Культ побед — это всегда культ системы легитимации. Если монарх дан богом, бог помогает ему побеждать в войнах. И обратное: если в войне победили — монарх (вождь, его режим) — священны, сакральны. Как при советской власти по мере истощения легитимности, полученной от Октябрьской революции, так и при путинской, по мере осознания невозможности победить западный мир в конкурентном соревновании, культ победы стал обязательной присягой на верность, доказательством лояльности. И все, что воспевает подвиг советского человека в любом измерении складывается в кремлевскую копилку культа победы, которая не только укрепляет режим, но и является его, режима, становым хребтом.

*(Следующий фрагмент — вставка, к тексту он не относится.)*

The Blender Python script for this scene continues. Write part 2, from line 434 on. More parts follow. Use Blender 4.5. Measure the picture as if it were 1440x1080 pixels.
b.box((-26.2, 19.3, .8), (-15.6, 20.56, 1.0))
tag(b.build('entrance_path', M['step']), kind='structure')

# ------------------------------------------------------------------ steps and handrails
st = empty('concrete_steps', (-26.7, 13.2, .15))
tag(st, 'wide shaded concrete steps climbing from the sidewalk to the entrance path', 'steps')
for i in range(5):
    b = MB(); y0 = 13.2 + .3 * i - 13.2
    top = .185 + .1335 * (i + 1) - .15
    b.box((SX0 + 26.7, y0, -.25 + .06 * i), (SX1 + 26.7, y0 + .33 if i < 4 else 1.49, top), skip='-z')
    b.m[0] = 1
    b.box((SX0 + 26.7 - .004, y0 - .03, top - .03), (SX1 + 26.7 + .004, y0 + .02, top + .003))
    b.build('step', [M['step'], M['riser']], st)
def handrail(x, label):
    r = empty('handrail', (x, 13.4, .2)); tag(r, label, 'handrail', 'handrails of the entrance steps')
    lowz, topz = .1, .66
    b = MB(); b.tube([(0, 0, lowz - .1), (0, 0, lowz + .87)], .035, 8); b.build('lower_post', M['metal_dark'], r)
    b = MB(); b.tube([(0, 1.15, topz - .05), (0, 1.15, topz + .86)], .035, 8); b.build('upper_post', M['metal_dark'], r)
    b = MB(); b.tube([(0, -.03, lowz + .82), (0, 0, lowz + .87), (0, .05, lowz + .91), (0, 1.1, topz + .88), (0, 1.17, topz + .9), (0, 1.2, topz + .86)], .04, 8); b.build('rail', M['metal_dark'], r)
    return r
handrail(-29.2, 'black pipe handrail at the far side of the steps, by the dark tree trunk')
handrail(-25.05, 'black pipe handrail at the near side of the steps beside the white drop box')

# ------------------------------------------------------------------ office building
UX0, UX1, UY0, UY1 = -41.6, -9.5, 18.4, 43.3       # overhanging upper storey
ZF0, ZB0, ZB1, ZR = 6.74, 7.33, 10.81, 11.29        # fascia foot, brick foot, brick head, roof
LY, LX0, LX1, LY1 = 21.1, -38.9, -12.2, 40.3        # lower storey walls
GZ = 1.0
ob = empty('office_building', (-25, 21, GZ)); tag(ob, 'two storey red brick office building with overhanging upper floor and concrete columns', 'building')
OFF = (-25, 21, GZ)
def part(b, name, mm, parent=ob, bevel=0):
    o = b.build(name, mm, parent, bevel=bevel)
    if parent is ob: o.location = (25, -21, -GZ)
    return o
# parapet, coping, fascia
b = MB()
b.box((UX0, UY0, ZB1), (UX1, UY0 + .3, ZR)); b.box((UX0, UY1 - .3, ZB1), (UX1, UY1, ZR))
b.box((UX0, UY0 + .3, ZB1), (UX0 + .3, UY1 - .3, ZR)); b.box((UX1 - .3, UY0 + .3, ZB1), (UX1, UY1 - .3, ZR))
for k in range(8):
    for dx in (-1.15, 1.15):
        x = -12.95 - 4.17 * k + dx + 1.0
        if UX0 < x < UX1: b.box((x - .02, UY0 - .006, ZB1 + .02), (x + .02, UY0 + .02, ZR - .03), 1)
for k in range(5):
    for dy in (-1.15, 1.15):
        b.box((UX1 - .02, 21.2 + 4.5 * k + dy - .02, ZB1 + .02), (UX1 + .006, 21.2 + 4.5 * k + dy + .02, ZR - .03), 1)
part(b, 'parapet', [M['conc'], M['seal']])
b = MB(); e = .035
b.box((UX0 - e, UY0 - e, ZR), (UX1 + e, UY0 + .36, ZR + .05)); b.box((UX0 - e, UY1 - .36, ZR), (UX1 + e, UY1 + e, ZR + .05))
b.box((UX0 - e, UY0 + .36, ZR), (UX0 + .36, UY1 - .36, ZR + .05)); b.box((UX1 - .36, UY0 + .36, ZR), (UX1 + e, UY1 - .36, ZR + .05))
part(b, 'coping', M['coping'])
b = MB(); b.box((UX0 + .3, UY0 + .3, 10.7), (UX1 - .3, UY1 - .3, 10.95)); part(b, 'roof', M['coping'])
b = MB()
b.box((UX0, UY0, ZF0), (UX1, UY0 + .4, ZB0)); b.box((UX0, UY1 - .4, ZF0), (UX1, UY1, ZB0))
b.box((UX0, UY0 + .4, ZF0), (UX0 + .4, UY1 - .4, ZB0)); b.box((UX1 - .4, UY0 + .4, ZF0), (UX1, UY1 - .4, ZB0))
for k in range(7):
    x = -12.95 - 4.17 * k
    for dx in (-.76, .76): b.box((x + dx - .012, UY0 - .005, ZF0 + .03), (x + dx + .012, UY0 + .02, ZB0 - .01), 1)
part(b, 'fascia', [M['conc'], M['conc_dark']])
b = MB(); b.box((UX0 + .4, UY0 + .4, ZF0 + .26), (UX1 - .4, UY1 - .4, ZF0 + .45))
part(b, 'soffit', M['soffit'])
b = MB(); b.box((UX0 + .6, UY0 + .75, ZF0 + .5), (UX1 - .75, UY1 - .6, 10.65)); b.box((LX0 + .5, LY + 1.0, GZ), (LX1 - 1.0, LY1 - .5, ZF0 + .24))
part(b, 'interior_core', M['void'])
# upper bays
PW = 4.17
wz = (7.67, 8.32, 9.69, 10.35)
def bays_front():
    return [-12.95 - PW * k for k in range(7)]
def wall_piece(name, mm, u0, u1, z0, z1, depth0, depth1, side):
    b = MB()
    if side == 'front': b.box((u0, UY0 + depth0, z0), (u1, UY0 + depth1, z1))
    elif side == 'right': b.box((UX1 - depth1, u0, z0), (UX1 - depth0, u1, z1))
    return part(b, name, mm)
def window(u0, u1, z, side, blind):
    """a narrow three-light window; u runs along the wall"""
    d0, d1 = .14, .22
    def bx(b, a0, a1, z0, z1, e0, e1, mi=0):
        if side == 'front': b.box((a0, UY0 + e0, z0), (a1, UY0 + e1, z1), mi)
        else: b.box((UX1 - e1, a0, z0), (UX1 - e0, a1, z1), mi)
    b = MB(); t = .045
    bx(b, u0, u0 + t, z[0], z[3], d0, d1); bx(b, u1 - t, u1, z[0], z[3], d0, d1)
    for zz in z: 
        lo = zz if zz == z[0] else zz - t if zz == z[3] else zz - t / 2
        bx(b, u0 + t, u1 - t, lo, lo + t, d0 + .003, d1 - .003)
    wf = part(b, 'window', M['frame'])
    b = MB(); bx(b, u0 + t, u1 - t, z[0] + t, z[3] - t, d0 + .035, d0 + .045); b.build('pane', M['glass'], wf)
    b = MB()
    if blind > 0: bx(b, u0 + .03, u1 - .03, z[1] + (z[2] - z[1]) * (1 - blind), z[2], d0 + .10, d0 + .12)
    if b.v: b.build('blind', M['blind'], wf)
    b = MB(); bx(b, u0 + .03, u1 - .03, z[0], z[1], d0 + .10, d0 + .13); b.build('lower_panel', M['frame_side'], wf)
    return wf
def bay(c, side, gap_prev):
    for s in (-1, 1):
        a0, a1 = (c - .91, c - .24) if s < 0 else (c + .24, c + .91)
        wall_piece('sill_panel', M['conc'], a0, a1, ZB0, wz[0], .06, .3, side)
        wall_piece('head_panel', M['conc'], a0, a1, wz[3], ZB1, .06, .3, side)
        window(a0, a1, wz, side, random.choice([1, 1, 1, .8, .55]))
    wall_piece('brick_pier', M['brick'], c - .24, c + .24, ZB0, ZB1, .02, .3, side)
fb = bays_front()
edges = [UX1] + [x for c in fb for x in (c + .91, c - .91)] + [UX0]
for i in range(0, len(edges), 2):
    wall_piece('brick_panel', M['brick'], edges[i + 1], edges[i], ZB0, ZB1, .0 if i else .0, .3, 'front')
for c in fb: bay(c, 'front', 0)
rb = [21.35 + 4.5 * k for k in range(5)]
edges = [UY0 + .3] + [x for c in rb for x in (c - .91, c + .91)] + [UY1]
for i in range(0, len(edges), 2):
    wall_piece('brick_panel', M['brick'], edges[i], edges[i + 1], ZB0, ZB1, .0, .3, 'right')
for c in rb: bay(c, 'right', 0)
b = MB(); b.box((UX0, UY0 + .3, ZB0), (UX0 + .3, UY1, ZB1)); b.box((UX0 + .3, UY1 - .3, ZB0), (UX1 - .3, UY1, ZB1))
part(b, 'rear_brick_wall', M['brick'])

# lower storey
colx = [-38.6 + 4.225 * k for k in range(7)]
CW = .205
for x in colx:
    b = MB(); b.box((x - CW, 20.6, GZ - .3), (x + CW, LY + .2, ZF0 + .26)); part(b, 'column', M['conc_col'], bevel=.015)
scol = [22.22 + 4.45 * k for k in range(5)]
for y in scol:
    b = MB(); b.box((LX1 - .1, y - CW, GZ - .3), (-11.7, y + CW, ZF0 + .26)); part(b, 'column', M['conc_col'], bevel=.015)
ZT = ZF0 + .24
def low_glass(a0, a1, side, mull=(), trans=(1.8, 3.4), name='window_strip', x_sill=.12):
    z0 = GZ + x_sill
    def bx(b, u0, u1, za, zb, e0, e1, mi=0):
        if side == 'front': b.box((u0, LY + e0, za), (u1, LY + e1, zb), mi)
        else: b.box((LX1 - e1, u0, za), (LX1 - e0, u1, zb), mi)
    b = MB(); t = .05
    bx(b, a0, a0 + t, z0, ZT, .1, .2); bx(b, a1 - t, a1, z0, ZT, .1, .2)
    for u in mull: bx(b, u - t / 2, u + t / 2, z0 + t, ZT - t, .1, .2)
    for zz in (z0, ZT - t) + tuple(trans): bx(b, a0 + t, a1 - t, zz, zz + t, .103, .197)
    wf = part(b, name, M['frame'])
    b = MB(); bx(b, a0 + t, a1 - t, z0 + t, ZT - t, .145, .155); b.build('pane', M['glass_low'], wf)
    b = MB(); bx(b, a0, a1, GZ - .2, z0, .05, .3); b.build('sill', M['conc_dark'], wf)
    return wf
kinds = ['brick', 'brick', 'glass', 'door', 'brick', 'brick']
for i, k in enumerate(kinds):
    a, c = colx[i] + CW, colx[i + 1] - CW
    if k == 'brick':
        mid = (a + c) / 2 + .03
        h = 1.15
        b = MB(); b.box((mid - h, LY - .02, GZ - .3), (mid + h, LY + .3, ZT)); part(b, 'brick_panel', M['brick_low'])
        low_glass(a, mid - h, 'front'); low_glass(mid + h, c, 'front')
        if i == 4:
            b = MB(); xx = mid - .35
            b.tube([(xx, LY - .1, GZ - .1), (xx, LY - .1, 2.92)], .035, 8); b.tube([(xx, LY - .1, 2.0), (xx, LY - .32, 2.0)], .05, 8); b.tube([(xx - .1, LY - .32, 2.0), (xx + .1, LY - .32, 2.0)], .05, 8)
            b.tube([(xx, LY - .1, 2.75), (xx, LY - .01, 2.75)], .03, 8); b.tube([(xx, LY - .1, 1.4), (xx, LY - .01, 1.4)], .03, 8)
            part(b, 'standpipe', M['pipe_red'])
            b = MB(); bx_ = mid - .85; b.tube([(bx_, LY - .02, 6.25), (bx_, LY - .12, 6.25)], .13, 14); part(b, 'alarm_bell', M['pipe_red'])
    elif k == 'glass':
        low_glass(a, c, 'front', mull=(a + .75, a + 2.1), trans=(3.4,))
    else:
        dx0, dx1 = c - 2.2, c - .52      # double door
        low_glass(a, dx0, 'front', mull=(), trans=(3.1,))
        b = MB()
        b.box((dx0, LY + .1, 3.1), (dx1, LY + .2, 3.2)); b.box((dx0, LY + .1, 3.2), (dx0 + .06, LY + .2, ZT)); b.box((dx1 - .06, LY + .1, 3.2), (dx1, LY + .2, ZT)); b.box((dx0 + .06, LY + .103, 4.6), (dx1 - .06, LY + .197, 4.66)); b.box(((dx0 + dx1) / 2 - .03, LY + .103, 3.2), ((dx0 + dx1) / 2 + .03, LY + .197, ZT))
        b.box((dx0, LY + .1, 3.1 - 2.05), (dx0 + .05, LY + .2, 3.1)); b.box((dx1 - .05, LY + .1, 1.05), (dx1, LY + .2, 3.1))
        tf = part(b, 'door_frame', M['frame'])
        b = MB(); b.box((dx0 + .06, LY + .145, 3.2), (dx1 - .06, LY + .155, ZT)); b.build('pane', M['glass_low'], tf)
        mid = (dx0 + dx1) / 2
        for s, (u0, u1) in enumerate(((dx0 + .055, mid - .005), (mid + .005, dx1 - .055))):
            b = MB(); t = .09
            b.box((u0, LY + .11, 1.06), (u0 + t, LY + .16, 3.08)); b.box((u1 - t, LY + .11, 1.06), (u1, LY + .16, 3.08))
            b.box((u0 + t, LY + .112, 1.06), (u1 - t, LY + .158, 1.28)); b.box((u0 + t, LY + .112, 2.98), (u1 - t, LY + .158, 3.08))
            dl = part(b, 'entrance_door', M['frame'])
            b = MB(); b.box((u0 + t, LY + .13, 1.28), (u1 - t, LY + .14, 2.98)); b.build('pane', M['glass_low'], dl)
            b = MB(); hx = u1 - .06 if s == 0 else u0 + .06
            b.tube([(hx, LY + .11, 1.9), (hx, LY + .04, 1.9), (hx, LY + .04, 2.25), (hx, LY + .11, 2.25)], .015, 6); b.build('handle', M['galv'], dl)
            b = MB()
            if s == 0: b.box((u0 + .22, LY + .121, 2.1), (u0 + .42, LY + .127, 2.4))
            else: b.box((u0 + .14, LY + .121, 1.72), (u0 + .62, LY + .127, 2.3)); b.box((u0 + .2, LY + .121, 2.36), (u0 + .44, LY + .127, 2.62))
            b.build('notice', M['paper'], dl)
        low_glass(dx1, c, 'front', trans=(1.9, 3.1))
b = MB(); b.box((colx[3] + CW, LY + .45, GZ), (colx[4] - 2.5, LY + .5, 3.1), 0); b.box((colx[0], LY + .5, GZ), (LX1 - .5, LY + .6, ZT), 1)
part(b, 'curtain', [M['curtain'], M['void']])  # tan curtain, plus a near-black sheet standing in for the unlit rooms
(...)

Поэтому мы можем тешить себя иллюзией, что противопоставляя личное, человеческое измерение войны хищному, государственному и пропагандистскому, мы оказываемся на стороне добра, воющего со злом. Это, увы, не так: как только личное измерение войны попадает в публичную сферу, так оно начинает работать на культ победы, на укрепление репрессивного пропагандистского режима. И исключений в виде акции «бессмертный полк» не предусмотрено. Если мы говорим о войне на кухне или по телефону, это еще вписывается в личное измерение войны. Как только мы оказываемся в публичном пространстве без опровержения манипулятивного использования культа победы для усиления репрессивного режима, мы (в том числе наши идущие от сердца слова и действия) теряют человеческое измерение и начинают работать на госпропаганду.
Увы, такова расстановка сил в сегодняшнем путинском государстве, построенном на противопоставлении мифа о России и русском народе реальностям, находящимся на месте этих мифов, как теперь говорят, офлайн. Наша общественная и частная жизнь почти полностью приватизирована путинским режимом, который работает сегодня как бесперебойный механизм: практически все, что попадает в знаковую публичную сферу, становится пропагандистским и работающим на путинский миф. Не верь, не бойся, не проси, уговаривали раньше. Живи не по лжи, тщетно просили позже. Не работай на путинский миф, имеет смысл сказать сегодня. Не работай на этот миф, ибо ты работаешь против себя.